A escrava que não é Isaura*
A ministra dos Direitos Humanos, Luislinda Valois,
apresentou um pedido ao governo para acumular o seu salário de ministra com o
de desembargadora aposentada, o que lhe garantiria vencimento bruto de R$ 61,4
mil mensais, revelou o Estado. Por força do teto constitucional, ela
recebe atualmente R$ 33,7 mil mensais. Essa situação, “sem sombra de dúvidas,
se assemelha ao trabalho escravo, o que também é rejeitado, peremptoriamente,
pela legislação brasileira desde os idos de 1888 com a Lei da Abolição da
Escravatura”, diz o pedido apresentado no início de outubro.
É uma afronta à Lei Áurea e aos direitos humanos utilizar
a lei que aboliu a escravidão no País como argumento para receber mais que o
teto previsto na Constituição. A remuneração dos ocupantes de cargos públicos
não pode exceder o subsídio mensal dos ministros do Supremo Tribunal Federal
(STF), diz o art. 37, XI da Constituição.

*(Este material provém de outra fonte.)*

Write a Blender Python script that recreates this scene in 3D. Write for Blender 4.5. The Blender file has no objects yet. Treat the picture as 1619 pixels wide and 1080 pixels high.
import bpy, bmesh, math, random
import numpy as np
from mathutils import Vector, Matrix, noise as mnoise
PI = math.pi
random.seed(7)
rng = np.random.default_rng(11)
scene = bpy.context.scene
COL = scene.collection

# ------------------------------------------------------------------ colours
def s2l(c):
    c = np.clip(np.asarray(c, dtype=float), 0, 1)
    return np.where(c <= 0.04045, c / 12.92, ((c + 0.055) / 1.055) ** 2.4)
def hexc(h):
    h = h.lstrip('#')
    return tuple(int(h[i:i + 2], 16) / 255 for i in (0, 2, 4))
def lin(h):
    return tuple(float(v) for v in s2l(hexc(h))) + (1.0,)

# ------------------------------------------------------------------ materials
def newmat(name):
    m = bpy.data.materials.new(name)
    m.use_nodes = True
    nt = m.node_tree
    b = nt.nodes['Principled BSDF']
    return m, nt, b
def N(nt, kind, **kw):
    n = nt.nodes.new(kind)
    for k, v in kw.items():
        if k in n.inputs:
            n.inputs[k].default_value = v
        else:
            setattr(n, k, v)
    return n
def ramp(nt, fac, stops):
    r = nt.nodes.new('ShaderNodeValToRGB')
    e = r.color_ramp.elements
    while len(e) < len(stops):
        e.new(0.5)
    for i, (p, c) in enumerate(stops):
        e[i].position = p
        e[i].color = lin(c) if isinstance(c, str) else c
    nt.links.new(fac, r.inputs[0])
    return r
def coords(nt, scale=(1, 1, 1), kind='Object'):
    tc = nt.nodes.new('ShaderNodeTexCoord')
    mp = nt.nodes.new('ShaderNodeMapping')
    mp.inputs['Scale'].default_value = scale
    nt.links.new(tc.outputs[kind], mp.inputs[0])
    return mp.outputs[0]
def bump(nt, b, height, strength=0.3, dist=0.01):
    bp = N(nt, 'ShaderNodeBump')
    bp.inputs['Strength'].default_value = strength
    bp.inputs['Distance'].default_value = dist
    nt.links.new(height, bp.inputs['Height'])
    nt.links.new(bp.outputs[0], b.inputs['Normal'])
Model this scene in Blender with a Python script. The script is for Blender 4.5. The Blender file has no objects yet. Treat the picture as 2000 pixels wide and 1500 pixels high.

Insatisfeita com os seus rendimentos de R$ 33,7 mil
mensais, a ministra dos Direitos Humanos fez uma interpretação muito peculiar
do que seria o teto constitucional. “Ao criar o teto remuneratório, não se
pretendeu, obviamente, desmerecer ou apequenar o trabalho daquele que, por
direito adquirido, já percebia, legalmente, os proventos como sói acontecer na
minha situação”, diz Luislinda Valois, referindo-se ao fato de que ela – obviamente
sem contar as famosas verbas indenizatórias – já recebia R$ 30.471,10 como
desembargadora aposentada e, portanto, o acréscimo em seus proventos pelo cargo
de ministra se resume a R$ 3.292 mensais brutos.
E é justamente isso – receber pelo cargo de ministra
apenas R$ 3.292 mensais – que faz a ministra dos Direitos Humanos achar que sua
situação é equiparável à dos escravos. “Todo mundo sabe que quem trabalha sem
receber é escravo”, disse Luislinda Valois ao Estado. Talvez não seja de
todo inútil informar-lhe que o salário mínimo no País é de R$ 937 e que a
imensa maioria dos trabalhadores não tem direito ao que Luislinda Valois, pelo
fato de ser ministra, tem: carro com motorista, jatinhos da FAB à disposição,
cartão corporativo e imóvel funcional.
Se Luislinda Valois sente-se insatisfeita e desmerecida
com as condições de seu trabalho a ponto de equipará-lo à escravidão, deve
imediatamente pedir demissão de seu cargo de ministra de Direitos Humanos, em
vez de requisitar que o governo descumpra a Constituição e lhe pague R$ 61,4
mil mensais.
O pedido apresentado por Luislinda Valois é manifestação
de absoluta incompatibilidade com o cargo que ocupa. O respeito aos direitos
humanos tem como requisito primário o cumprimento da lei. Quem busca um
privilégio que afronta a Constituição – receber do Estado R$ 61,4 mil mensais –
não preenche as condições para ocupar a chefia do Ministério dos Direitos
Humanos.
Além de respeitar a lei, quem comanda o Ministério de
Direitos Humanos precisa ter um mínimo de sensibilidade com a situação do
governo e do País. Há um grave problema fiscal, de difícil resolução, com
consequências para todos, população e governo. Basta ver a árdua batalha para
aprovar a reforma da Previdência. Além disso, há gravíssimos problemas sociais,
a começar pelos 12,96 milhões de brasileiros desempregados, segundo dados do
IBGE. Enquanto isso, a ministra dos Direitos Humanos apresenta um pedido de 207
páginas ao governo federal para que possa receber R$ 61,4 mil mensais.
Quando questionada sobre a razoabilidade de seu
requerimento e de seu argumento sobre a escravidão, Luislinda Valois disse-se
triste com a repercussão do caso. “Estou muito triste. Sempre fui muito
correta, estudiosa e não admito que queiram me levar para o lado negativo.
(...) Tanta coisa que tem que se fazer no País e as pessoas ficam se apegando a
miudezas? Eu só quero o meu direito de peticionar.”
Certamente, cabe-lhe o direito de postular suas
pretensões salariais e de dizer o que pensa. O que não cabe é fazer tais
pedidos e interpretações e continuar ocupando o Ministério dos Direitos
Humanos. Se o pesado cargo lhe é demais, alforrie-se. Ela é livre para isso. O
que ela chama de “miudezas” está longe de ser miudezas – são acintosos
privilégios num país de desprivilegiados.